Protest against mayoral control today to showcase 5-boro unity

Mayor Bloomberg’s school critics are joining up today to protest how little has changed since the mayoral control technically ended last week.

All spring, local activists who oppose mayoral control have been urging people to contact their lawmakers. But after the mayoral control law expired and Bloomberg packed the new Board of Education with his appointees anyway, it became clear that a more powerful protest was needed, according to Jitu Weusi, a longtime activist from Brooklyn.

A protest being held at 5 p.m. today outside Tweed Courthouse, education department headquarters, will highlight widespread opposition to “the mayoral control dictatorship,” Weusi said. He told me that community activists from all five boroughs have signed onto the event.

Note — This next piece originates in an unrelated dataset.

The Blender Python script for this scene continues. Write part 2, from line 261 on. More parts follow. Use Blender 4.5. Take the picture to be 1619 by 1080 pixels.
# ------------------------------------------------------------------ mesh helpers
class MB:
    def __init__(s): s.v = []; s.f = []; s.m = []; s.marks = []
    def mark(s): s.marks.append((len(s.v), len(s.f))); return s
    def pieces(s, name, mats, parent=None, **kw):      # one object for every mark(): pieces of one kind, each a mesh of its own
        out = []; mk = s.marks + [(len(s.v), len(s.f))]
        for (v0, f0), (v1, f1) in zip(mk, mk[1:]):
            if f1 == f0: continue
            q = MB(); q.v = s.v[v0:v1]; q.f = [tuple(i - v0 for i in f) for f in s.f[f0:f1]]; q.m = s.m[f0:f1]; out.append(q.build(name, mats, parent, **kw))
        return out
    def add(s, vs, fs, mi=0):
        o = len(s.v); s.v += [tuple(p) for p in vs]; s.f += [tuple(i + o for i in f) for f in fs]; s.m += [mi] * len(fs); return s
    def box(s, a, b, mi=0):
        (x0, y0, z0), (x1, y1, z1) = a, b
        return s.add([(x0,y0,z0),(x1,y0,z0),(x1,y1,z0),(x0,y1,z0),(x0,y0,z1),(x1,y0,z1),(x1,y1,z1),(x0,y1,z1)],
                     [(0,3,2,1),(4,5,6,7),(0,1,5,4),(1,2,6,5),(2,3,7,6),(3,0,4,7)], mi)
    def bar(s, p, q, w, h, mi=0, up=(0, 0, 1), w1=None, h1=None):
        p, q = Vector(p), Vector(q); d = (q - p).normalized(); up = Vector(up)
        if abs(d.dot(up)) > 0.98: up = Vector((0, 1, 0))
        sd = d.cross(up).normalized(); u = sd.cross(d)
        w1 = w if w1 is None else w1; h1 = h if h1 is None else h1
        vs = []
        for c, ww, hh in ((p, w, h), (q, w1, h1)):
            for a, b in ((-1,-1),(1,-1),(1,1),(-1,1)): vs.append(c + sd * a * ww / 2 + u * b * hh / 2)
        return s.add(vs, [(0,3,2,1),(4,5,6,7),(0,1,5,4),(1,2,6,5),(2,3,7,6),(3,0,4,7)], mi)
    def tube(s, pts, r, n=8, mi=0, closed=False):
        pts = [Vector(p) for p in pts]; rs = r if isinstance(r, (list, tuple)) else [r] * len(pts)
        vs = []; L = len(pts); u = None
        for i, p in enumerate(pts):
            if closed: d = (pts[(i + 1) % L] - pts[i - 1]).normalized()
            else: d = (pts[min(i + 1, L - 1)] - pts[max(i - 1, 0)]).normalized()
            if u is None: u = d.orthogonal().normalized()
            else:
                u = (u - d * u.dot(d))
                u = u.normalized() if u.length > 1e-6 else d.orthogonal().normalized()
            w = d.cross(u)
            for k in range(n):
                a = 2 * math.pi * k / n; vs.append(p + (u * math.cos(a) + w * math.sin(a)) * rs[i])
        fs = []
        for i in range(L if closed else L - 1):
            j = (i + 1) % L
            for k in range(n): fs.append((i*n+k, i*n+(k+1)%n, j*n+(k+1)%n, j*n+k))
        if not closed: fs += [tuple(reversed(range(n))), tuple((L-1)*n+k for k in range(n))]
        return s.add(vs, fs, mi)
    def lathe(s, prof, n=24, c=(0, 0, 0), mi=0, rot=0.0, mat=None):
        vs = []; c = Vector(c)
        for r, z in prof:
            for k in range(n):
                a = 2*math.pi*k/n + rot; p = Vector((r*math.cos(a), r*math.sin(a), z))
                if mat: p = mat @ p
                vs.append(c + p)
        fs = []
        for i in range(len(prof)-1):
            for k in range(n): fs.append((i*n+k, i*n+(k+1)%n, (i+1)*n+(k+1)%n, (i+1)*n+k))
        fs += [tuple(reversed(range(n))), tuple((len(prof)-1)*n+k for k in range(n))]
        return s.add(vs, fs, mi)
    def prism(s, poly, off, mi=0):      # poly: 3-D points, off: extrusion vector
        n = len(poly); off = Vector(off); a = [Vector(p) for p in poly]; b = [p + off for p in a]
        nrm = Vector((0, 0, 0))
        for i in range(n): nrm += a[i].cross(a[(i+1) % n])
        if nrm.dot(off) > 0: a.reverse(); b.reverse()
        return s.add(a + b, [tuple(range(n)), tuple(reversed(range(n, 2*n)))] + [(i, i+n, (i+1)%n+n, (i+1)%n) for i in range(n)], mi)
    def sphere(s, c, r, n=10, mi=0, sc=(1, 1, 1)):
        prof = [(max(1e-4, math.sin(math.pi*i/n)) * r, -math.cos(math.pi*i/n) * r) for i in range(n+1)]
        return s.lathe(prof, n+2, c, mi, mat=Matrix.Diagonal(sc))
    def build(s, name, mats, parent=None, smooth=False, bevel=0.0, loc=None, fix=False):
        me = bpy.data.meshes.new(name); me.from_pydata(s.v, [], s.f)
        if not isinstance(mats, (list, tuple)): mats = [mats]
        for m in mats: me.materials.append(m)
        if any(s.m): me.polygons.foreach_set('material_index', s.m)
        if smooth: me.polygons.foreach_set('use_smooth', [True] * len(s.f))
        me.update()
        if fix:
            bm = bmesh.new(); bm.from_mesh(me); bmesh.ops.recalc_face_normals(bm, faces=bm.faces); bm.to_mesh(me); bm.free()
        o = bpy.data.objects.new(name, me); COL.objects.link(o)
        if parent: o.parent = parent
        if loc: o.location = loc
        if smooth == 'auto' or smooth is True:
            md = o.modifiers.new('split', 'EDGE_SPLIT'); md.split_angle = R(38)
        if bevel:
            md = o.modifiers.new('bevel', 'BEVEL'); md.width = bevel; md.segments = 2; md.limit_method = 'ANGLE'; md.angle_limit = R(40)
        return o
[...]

City Councilman Charles Barron, who has called for Schools Chancellor Joel Klein to be fired, helped organize a planning meeting last week that about 40 people attended, Weusi said. Weusi spoke last fall at the first forum organized by the Parent Commission on School Governance, which has pushed for substantial changes to mayoral control, and the commission is co-sponsoring today’s protest.

Parent activist Ann Kjellberg, who attended the planning meeting, said today would mark a change from the recent past, when local activists stuck to their own communities. “I think everybody’s distress at what happened with the political process reached such a point that the protest became so loud that we heard each other,” she said.

Today’s protest will not be the last city officials will hear from the as-yet-unnamed coalition, Weusi said. “This is just like an announcement that we are serving notice that we are an official citywide body of discontent,” he said.